DYRS officials and Deputy Mayor B.B. Otero, who oversees DYRS, did not respond to numerous requests for comment. Bonnie Rampersaud, executive director of the D.C. boards of behavioral health, one of which licenses social workers, declined to comment.

Out of harm’s way

In recent years, DYRS has struggled to connect with its offender population and keep the youths out of harm’s way, much less rehabilitate them. As The Times recently reported, more than 50 youths committed to DYRS either have been killed or found guilty of killing someone else over the past five years.

A group home licensed by the District is defending a $20 million lawsuit by the family of Neil Godleski, a Catholic University student killed in 2010 in an incident that led to the arrest of a DYRS ward and resident of the home.

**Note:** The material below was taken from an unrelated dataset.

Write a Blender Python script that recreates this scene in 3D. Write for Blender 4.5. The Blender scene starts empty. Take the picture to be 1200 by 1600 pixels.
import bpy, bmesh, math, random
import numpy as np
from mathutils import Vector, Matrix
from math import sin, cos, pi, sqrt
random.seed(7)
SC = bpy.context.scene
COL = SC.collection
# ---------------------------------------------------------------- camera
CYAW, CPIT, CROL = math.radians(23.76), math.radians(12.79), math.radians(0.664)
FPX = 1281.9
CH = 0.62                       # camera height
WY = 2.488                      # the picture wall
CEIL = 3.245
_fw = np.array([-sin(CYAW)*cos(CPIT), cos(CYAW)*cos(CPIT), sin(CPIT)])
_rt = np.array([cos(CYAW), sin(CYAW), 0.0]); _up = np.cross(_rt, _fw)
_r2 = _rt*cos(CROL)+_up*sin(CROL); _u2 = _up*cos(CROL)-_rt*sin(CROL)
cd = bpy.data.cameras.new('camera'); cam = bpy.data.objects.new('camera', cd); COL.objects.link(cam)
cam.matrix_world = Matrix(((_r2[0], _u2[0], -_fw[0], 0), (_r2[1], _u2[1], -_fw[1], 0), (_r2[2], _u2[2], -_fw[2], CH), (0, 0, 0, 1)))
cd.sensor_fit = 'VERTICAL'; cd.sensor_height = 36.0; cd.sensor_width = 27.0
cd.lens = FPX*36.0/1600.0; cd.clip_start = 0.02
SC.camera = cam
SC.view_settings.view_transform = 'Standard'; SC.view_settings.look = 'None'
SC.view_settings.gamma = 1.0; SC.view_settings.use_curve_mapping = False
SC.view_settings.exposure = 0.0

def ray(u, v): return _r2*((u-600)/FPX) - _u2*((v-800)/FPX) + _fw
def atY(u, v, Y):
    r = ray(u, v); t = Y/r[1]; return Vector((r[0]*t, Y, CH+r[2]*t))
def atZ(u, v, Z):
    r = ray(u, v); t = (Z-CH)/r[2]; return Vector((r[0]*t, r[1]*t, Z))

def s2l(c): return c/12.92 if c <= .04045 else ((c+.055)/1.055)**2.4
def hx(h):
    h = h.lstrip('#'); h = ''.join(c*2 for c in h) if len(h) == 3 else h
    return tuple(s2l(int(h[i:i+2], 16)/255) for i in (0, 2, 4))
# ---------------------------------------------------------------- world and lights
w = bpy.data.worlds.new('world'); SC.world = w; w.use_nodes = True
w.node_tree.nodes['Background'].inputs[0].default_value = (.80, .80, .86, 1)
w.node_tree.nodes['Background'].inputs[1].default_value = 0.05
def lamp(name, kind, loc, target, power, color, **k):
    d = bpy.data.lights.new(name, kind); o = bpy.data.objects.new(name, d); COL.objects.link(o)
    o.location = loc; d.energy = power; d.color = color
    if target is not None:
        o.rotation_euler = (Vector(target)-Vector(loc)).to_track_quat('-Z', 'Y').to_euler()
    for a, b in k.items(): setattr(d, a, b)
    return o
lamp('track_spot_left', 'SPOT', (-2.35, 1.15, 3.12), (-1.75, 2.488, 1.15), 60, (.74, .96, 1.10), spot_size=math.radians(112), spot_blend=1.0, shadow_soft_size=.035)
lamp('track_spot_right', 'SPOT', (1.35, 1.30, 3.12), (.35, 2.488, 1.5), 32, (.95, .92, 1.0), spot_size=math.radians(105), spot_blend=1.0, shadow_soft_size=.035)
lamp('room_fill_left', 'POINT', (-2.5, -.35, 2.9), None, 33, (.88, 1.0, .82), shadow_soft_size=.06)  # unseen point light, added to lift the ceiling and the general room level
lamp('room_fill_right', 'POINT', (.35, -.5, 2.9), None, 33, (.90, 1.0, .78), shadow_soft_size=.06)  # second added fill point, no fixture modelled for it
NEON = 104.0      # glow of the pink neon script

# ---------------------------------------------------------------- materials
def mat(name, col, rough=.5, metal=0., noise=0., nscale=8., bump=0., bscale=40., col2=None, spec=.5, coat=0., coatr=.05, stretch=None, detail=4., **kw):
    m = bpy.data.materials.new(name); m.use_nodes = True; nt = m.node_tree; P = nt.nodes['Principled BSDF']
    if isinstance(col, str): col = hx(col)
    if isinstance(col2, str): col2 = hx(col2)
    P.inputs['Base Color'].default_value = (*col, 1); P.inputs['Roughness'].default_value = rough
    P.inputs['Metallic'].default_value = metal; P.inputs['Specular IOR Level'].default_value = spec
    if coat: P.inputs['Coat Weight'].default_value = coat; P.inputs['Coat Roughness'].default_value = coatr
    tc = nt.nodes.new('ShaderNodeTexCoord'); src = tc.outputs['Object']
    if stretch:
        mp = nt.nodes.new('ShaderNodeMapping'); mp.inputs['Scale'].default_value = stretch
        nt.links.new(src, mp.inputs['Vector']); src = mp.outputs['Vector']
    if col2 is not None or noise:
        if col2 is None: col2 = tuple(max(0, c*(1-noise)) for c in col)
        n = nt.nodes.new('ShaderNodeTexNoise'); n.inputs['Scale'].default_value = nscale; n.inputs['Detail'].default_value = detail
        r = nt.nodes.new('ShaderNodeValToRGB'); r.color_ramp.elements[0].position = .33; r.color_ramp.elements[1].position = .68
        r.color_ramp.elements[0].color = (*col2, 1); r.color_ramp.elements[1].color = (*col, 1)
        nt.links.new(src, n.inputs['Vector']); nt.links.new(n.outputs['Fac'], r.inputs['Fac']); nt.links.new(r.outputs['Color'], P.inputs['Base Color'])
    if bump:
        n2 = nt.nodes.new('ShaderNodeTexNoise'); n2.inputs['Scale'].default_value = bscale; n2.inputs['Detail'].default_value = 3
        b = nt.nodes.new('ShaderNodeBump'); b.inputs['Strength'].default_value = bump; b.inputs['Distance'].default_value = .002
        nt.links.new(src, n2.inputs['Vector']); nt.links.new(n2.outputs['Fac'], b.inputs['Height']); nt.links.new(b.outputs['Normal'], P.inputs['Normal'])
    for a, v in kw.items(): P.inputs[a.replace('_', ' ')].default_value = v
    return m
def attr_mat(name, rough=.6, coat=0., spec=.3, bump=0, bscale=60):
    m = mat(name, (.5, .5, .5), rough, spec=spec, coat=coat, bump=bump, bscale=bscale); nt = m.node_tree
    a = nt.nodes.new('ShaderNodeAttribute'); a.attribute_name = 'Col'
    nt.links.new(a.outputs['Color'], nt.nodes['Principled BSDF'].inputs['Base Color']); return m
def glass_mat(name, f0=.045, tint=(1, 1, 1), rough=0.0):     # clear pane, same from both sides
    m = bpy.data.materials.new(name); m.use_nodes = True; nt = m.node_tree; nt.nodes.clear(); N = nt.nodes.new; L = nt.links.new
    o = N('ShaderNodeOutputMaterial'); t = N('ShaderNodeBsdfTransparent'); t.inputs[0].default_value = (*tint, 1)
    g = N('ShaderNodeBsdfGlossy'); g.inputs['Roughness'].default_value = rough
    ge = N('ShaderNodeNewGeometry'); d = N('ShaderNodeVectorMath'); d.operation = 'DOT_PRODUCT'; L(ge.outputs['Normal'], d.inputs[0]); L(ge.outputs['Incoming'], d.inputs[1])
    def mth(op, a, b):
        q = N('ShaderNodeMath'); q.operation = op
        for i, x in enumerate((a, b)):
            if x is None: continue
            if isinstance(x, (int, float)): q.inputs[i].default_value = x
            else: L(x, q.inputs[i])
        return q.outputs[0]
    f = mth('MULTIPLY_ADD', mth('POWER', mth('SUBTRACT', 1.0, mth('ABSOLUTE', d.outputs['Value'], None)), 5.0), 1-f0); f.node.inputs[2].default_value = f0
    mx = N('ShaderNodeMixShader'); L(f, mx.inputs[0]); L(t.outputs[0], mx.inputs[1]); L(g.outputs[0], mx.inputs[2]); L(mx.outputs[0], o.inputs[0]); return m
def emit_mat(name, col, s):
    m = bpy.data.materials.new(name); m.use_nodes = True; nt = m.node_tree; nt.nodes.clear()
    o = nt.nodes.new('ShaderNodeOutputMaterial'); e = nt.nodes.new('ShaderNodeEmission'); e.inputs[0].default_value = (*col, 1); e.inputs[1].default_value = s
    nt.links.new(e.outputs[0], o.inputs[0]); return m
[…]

Based on an internal study released in December, on any given day more than 300 youths classified as a medium to high risk of re-offending are placed in a community setting to be monitored by a DYRS case manager — or a grass-roots agency with even less formal training.

Labor unions that represent case managers and social workers have been pressing DYRS for years to fall into compliance with D.C. law by training its case managers so they can become licensed as social workers, which have many different categories and specialties.

John Walker, national representative for the 14th District of the American Federation of Government Employees (AFGE), said case managers routinely perform functions identified in the social worker licensing statute.

Those functions include psychosocial assessment, which focuses on lack of personal development, often amid dysfunctions that may be physical, emotional or cognitive, he said. Assessments, he said, are performed by both social workers and case managers “to guide the agency in making the critical decision whether to detain or release a committed youth.”